PROBLEM TO WORK ON: Look through the material below and copy exactly the lines from the line with "What Blender Python" to the line with "strip_lamp(0.2, -9.5, 2.5, 6.0, 0.4, 820)", those two lines included.

SOURCE RECORDS:

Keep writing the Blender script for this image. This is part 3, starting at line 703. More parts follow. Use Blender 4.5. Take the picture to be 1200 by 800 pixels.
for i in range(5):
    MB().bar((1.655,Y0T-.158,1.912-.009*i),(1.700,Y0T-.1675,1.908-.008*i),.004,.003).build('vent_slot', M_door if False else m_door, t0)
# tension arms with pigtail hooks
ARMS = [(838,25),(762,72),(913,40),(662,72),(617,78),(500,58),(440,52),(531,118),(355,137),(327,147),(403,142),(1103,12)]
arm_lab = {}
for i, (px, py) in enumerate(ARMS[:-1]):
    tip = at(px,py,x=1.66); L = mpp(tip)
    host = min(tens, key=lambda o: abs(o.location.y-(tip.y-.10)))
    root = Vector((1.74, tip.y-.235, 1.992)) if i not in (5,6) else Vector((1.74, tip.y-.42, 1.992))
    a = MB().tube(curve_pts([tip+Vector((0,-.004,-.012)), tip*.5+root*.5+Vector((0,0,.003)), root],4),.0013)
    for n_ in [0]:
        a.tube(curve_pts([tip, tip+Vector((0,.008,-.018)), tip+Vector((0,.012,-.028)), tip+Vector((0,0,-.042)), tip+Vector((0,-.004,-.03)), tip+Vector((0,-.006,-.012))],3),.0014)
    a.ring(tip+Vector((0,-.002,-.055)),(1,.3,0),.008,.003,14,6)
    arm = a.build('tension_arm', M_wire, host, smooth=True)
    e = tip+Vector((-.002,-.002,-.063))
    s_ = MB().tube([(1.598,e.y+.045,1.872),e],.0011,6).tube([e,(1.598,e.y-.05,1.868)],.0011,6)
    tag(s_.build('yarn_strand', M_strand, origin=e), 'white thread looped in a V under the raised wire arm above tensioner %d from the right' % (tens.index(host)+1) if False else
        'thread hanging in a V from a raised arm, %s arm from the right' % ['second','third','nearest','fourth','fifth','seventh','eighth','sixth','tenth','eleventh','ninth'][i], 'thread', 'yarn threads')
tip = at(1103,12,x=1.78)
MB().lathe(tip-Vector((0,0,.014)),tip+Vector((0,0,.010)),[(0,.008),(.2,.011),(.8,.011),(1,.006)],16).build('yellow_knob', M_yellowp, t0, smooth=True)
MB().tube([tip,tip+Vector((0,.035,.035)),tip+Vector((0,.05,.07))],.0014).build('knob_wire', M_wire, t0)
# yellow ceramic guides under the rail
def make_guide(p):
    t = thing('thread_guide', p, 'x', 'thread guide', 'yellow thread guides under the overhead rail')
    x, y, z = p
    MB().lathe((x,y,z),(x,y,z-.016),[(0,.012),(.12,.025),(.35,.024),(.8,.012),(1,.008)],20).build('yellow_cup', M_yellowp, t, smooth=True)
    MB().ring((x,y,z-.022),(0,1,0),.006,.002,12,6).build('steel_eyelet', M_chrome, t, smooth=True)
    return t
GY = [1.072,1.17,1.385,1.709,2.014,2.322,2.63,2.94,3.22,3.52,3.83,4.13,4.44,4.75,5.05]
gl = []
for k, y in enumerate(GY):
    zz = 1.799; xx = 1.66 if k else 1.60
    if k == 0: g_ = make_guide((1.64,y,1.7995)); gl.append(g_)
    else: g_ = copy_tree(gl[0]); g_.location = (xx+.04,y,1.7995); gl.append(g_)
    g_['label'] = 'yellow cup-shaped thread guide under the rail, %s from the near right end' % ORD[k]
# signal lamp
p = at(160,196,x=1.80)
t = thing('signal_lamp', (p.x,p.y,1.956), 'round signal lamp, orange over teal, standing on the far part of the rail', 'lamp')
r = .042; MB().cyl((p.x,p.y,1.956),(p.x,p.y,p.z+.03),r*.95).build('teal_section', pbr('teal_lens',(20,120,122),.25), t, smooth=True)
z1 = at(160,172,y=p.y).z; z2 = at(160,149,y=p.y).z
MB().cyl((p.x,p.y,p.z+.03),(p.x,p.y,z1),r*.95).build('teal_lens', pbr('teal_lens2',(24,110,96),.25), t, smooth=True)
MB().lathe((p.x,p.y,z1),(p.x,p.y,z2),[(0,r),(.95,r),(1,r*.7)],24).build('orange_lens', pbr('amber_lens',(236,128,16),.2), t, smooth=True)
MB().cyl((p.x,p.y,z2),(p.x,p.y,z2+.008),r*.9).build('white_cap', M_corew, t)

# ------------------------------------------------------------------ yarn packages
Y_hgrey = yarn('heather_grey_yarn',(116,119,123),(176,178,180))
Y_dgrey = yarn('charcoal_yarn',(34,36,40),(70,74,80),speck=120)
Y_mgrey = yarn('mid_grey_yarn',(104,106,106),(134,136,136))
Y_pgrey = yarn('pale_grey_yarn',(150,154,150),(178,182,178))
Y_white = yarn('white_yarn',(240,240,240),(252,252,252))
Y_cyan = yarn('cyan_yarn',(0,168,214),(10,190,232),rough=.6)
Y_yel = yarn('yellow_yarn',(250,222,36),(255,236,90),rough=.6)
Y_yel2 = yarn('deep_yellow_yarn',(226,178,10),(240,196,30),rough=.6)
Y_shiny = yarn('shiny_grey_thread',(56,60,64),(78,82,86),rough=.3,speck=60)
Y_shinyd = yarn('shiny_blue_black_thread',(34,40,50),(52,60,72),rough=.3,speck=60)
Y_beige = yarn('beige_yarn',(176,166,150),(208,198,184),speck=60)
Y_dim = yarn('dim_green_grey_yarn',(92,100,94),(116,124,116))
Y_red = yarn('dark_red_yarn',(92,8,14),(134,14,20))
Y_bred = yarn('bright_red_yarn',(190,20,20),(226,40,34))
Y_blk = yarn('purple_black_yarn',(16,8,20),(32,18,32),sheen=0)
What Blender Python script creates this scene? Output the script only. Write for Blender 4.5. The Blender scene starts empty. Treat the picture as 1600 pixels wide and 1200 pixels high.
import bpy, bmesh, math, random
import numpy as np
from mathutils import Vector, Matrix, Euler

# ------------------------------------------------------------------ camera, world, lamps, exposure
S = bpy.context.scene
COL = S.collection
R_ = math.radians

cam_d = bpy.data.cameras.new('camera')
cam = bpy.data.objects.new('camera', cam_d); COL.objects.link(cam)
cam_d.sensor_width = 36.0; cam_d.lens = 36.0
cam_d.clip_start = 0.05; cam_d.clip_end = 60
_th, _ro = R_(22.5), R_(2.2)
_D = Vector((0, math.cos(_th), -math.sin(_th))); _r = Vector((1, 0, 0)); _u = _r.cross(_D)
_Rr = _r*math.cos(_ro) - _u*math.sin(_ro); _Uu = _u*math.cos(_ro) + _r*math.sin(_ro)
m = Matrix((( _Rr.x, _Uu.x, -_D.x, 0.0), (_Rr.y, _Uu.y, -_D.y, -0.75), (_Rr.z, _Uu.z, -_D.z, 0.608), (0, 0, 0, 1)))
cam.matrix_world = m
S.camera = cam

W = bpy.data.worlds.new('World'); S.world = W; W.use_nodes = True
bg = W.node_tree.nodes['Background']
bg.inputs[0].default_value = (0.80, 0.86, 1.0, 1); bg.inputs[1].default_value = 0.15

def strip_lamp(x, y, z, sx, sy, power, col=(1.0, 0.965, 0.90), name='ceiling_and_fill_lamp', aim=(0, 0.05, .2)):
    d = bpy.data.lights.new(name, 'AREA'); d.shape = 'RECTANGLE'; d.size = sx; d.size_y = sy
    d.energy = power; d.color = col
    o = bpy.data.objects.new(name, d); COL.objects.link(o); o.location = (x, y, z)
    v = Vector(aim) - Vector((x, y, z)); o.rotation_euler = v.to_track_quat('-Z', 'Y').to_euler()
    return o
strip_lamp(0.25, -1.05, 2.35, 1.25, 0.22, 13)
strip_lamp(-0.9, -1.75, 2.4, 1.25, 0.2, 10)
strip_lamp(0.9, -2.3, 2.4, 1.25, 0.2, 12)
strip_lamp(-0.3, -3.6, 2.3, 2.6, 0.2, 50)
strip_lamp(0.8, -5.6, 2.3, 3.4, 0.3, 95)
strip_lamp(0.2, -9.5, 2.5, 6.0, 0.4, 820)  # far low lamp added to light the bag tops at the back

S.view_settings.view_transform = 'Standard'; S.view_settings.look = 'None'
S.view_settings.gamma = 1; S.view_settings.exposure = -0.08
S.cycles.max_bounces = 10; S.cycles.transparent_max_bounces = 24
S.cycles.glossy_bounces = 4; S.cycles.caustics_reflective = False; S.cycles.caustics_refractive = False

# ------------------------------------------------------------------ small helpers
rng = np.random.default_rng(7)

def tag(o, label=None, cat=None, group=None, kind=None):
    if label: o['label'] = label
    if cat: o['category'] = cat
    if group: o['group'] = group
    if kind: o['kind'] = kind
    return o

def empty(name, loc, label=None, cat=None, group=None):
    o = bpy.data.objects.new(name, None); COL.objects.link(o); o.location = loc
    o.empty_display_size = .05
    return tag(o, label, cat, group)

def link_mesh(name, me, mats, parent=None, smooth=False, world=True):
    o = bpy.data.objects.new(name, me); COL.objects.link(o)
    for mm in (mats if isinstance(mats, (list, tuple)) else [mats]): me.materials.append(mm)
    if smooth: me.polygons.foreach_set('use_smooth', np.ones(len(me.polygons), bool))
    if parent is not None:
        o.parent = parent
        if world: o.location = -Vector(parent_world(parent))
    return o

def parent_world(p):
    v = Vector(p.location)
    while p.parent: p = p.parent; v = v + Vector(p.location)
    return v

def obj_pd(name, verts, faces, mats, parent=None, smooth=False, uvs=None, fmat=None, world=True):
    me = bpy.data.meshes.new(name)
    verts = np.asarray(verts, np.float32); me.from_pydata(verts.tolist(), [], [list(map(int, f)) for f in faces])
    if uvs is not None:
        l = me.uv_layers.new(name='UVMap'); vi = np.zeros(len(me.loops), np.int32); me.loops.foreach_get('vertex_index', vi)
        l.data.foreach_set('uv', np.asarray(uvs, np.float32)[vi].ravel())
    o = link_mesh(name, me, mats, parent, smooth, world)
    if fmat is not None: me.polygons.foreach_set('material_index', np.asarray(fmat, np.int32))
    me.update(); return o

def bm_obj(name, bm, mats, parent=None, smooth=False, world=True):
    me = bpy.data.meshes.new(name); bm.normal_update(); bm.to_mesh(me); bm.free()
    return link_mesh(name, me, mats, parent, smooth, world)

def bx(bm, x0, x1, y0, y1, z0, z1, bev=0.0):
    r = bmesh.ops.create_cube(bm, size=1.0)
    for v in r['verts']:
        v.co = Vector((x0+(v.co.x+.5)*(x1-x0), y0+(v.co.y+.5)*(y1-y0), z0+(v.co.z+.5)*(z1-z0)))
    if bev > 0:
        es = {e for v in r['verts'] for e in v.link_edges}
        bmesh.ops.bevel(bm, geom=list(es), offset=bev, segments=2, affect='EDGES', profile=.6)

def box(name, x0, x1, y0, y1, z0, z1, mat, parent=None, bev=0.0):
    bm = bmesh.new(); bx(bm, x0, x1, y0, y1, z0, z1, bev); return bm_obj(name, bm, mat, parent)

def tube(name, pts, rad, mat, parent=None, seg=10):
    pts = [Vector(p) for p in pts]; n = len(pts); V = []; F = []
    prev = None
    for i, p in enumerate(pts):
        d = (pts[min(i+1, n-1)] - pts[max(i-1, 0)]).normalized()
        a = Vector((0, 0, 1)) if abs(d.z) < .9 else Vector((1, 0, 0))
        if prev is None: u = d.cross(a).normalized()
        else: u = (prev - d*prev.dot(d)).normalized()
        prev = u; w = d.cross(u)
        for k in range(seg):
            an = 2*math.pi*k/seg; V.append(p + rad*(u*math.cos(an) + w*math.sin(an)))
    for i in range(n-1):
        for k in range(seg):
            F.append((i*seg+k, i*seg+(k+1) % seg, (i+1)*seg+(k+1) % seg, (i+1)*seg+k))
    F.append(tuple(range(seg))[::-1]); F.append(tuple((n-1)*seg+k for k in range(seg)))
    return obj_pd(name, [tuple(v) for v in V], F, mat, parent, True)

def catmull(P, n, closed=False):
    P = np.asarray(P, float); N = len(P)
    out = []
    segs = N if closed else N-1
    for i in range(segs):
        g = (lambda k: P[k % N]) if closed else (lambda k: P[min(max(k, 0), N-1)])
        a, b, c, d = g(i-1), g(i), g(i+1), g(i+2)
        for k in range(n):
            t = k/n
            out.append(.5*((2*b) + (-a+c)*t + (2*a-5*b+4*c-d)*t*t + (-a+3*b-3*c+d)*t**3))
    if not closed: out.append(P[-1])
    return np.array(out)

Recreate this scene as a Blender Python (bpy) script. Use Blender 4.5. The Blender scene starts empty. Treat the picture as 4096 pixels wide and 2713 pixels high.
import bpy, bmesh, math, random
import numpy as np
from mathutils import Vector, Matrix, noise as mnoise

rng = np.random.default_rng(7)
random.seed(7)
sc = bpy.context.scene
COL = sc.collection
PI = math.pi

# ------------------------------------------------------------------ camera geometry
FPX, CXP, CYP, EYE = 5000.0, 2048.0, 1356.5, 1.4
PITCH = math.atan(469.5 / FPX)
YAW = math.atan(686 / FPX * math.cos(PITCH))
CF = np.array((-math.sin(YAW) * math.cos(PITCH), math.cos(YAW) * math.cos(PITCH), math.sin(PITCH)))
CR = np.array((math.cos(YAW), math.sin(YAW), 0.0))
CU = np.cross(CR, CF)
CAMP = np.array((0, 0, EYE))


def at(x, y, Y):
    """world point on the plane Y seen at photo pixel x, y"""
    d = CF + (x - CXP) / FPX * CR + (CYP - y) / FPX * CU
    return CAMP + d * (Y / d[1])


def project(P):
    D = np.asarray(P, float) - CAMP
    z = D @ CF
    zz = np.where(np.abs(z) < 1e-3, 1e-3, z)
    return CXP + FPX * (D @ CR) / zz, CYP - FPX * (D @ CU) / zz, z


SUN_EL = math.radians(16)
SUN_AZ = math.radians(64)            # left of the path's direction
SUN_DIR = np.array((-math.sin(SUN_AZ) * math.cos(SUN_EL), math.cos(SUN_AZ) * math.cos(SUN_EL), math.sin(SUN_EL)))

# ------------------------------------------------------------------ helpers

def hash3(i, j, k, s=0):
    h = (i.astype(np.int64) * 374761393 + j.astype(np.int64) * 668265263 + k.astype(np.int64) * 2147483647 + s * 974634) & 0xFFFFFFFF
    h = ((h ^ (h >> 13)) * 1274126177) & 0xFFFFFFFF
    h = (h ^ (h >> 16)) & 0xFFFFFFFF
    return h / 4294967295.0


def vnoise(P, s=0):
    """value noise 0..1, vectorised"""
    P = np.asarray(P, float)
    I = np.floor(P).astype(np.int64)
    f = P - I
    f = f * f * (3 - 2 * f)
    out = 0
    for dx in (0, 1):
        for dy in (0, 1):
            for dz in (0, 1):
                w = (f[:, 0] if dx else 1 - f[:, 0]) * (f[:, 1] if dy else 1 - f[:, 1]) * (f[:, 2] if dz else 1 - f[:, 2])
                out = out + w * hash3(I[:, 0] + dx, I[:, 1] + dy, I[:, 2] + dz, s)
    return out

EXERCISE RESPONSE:
What Blender Python script creates this scene? Output the script only. Write for Blender 4.5. The Blender scene starts empty. Treat the picture as 1600 pixels wide and 1200 pixels high.
import bpy, bmesh, math, random
import numpy as np
from mathutils import Vector, Matrix, Euler

# ------------------------------------------------------------------ camera, world, lamps, exposure
S = bpy.context.scene
COL = S.collection
R_ = math.radians

cam_d = bpy.data.cameras.new('camera')
cam = bpy.data.objects.new('camera', cam_d); COL.objects.link(cam)
cam_d.sensor_width = 36.0; cam_d.lens = 36.0
cam_d.clip_start = 0.05; cam_d.clip_end = 60
_th, _ro = R_(22.5), R_(2.2)
_D = Vector((0, math.cos(_th), -math.sin(_th))); _r = Vector((1, 0, 0)); _u = _r.cross(_D)
_Rr = _r*math.cos(_ro) - _u*math.sin(_ro); _Uu = _u*math.cos(_ro) + _r*math.sin(_ro)
m = Matrix((( _Rr.x, _Uu.x, -_D.x, 0.0), (_Rr.y, _Uu.y, -_D.y, -0.75), (_Rr.z, _Uu.z, -_D.z, 0.608), (0, 0, 0, 1)))
cam.matrix_world = m
S.camera = cam

W = bpy.data.worlds.new('World'); S.world = W; W.use_nodes = True
bg = W.node_tree.nodes['Background']
bg.inputs[0].default_value = (0.80, 0.86, 1.0, 1); bg.inputs[1].default_value = 0.15

def strip_lamp(x, y, z, sx, sy, power, col=(1.0, 0.965, 0.90), name='ceiling_and_fill_lamp', aim=(0, 0.05, .2)):
    d = bpy.data.lights.new(name, 'AREA'); d.shape = 'RECTANGLE'; d.size = sx; d.size_y = sy
    d.energy = power; d.color = col
    o = bpy.data.objects.new(name, d); COL.objects.link(o); o.location = (x, y, z)
    v = Vector(aim) - Vector((x, y, z)); o.rotation_euler = v.to_track_quat('-Z', 'Y').to_euler()
    return o
strip_lamp(0.25, -1.05, 2.35, 1.25, 0.22, 13)
strip_lamp(-0.9, -1.75, 2.4, 1.25, 0.2, 10)
strip_lamp(0.9, -2.3, 2.4, 1.25, 0.2, 12)
strip_lamp(-0.3, -3.6, 2.3, 2.6, 0.2, 50)
strip_lamp(0.8, -5.6, 2.3, 3.4, 0.3, 95)
strip_lamp(0.2, -9.5, 2.5, 6.0, 0.4, 820)  # far low lamp added to light the bag tops at the back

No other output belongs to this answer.